Growth and traffic congestion are inseparable as our top issues. For growth, I will fight to save our open spaces and existing neighborhoods, and focus transit-oriented and compact development to the central area around Gilman Blvd. where there are mostly parking lots today. For traffic, I will work with our regional partners--the State, King Co., Sound Transit, and nearby cites--to make investments that improve regional roads, and deliver more transit to capture trips before they enter Issaquah
I want to grow our investments in seniors. I will look to further our funding of agencies that provide senior services, such as Eastside Friends of Seniors. Three years ago I led the fight to save our Senior Center, and now once again we have a welcoming and inclusive Center whose members can call their own. Now the Center is ready to take the next steps to address the wider needs of our growing senior population, and I am committed for the City to do its share. I will also work with partners--including the County Assessor, the King County Housing Authority, the King County Home Repair Program, and ARCH--to help all of those who wish to, to age in place. Our senior citizens who live in Providence Point deserve a new, safer roadway interchange, and I am working as a Councilmember to fund that project, so as Mayor I can oversee the construction of this long overdue improvement.
Public safety and law enforcement must be applied equally regardless of anyone’s status. Issaquah is a welcoming place and our police work hard every day to be approachable and of service to everyone and anyone in need. Fear of the police is counter-productive to our goals as a City. Our police are not equipped to handle illegal immigration matters that are the concern of Federal government. Earlier this year I joined Mayor Butler and other Council members and signed a proclamation stating this.
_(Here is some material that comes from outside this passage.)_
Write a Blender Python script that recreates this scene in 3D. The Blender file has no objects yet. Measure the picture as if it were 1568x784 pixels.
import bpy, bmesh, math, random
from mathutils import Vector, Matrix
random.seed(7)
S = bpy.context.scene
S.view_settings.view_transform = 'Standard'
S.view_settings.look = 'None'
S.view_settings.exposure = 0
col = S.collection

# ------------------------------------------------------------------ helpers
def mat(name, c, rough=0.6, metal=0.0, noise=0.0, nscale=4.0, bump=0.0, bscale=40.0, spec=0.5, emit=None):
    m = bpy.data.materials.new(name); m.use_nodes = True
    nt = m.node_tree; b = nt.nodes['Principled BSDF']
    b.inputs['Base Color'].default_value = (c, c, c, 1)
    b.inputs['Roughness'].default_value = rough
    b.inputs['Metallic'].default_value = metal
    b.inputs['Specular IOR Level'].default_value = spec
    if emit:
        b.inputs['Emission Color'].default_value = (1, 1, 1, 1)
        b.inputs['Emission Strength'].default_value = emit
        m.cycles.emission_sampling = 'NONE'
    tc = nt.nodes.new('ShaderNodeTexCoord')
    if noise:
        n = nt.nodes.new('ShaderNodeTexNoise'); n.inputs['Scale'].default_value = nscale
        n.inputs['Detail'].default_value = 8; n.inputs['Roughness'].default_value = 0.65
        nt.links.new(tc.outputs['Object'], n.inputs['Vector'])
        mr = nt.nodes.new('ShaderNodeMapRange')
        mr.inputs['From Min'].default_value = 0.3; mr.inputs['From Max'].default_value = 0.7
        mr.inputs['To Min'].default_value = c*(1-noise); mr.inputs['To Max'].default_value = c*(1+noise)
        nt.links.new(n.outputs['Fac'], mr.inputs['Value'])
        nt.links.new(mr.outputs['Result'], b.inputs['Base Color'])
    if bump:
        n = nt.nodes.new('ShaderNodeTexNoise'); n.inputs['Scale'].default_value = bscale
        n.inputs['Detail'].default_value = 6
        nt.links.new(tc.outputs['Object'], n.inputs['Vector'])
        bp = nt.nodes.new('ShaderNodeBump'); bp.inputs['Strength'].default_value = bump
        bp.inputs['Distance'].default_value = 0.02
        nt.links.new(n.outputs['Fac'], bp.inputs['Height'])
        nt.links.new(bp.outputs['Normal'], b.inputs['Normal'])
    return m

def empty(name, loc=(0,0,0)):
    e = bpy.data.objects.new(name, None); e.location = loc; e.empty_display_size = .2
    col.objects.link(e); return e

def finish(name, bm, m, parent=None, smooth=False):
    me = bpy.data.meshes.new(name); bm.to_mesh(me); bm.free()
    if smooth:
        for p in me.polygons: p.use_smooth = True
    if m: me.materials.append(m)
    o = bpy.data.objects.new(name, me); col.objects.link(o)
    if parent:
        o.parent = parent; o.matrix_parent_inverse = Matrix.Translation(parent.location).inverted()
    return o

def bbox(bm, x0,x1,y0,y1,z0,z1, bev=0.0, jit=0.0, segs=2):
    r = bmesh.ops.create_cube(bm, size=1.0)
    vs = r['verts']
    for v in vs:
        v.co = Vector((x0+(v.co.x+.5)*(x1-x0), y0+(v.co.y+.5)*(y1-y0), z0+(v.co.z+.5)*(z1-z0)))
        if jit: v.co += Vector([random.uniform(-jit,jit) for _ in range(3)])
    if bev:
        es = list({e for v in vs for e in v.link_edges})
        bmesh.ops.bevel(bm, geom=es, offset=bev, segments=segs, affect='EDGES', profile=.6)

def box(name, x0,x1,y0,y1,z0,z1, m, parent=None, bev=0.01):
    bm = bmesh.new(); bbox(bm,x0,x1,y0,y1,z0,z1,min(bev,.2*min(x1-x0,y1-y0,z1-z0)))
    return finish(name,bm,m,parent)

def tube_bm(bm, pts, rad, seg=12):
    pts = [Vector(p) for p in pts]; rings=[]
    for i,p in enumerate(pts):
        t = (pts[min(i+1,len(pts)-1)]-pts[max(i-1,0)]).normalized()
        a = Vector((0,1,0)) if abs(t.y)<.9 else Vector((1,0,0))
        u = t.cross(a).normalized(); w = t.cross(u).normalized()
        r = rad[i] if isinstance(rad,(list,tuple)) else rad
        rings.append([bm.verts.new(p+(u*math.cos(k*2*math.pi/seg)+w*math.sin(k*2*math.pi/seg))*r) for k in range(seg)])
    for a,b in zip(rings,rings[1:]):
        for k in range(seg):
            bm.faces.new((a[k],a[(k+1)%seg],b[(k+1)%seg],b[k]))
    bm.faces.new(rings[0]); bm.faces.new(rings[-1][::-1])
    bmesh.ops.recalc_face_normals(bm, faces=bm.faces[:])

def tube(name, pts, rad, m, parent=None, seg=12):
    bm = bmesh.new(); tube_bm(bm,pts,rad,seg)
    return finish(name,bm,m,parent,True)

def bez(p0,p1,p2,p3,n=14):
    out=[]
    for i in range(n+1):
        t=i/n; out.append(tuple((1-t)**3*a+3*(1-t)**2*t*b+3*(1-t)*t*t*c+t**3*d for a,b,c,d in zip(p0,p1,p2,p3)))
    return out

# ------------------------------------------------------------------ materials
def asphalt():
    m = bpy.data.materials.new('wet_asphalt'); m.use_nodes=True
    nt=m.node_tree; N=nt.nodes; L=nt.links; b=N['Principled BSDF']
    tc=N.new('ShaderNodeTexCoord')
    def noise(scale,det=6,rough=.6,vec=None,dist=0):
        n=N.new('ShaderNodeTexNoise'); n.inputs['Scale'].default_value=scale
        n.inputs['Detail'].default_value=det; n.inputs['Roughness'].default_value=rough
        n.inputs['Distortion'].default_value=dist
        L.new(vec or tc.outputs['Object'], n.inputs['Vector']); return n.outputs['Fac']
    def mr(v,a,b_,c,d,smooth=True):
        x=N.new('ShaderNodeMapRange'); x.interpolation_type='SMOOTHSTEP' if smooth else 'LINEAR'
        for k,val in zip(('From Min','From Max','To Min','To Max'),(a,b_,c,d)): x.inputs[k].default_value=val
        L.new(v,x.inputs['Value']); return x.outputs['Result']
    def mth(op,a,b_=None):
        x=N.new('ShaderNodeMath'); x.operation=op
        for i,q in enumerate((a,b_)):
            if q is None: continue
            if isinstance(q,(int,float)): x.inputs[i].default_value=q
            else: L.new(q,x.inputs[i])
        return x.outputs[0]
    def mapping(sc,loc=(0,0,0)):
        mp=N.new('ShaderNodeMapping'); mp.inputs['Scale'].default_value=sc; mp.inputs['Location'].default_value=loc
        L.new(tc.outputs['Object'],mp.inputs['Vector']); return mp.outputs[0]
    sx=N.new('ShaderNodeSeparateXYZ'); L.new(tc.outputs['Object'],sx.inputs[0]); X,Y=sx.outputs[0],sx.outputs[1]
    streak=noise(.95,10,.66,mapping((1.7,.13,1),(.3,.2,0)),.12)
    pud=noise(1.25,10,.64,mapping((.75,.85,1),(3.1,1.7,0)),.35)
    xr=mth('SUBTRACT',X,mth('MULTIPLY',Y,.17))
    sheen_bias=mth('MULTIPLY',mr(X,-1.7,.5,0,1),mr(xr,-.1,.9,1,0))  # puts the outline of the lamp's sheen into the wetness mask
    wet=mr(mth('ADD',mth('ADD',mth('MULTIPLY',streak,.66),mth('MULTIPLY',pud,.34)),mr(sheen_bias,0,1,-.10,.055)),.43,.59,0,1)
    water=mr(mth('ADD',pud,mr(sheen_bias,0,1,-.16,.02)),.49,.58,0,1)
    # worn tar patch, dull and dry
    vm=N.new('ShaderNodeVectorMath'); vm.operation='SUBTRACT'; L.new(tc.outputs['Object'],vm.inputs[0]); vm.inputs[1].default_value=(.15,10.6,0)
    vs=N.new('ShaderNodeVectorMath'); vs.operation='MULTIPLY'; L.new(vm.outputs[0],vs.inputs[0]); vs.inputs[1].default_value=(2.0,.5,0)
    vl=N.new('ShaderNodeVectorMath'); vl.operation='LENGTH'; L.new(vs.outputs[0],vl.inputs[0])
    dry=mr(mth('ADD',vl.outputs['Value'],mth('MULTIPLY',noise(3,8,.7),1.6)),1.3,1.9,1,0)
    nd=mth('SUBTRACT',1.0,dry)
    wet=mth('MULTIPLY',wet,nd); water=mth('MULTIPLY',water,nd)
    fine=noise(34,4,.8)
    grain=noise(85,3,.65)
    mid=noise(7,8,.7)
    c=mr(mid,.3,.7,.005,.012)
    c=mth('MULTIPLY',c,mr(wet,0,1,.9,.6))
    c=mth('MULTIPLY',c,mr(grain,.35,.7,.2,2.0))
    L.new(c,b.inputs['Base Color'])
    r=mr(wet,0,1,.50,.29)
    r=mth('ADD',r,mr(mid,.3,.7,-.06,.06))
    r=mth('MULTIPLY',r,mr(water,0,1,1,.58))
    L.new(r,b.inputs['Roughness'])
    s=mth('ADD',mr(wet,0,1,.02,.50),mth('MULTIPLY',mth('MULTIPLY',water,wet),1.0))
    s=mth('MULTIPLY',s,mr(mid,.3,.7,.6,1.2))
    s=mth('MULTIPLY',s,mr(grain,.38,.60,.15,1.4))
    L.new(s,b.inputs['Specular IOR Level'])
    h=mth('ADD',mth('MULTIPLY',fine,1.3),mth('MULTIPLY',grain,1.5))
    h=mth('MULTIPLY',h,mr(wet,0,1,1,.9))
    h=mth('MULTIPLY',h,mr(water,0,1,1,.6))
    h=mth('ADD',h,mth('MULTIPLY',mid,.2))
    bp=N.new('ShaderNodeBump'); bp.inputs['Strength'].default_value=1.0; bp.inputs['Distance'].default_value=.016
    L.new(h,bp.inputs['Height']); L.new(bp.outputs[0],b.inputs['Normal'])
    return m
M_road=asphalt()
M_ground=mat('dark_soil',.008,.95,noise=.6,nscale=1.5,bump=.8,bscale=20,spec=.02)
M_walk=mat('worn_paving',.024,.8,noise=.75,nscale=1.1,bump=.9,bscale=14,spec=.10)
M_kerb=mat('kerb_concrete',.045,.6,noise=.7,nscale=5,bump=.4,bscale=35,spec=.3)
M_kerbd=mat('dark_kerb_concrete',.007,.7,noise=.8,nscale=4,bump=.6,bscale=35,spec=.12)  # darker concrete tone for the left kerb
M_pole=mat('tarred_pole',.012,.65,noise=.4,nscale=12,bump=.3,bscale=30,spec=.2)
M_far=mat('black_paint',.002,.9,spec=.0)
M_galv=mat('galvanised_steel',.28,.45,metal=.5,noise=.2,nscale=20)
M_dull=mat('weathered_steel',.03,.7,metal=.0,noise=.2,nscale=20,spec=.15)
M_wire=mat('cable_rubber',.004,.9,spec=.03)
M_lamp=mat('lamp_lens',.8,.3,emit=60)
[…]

Our streets are strained by congestion during rush hour, especially in the afternoon & evening. The biggest reason is because of drive-through traffic. As I said above, I will work with our regional partners to improve the road network around us and give some relief to our citizens. Further, our growth must be focused in the central area, where we can build out the transportation network concurrent with the addition of mixed use and more compact housing.
I join others throughout King County in my commitment to help make homelessness brief, one time, and rare. I support funding for human services providers, such as HopeLink, Friends of Youth, Congregations for the Homeless, Imagine Housing, and Sofia’s Way who provide services and in some cases housing for those experiencing homelessness. As Mayor, I will explore innovative solutions such as tiny housing as a humane and cost effective way to help.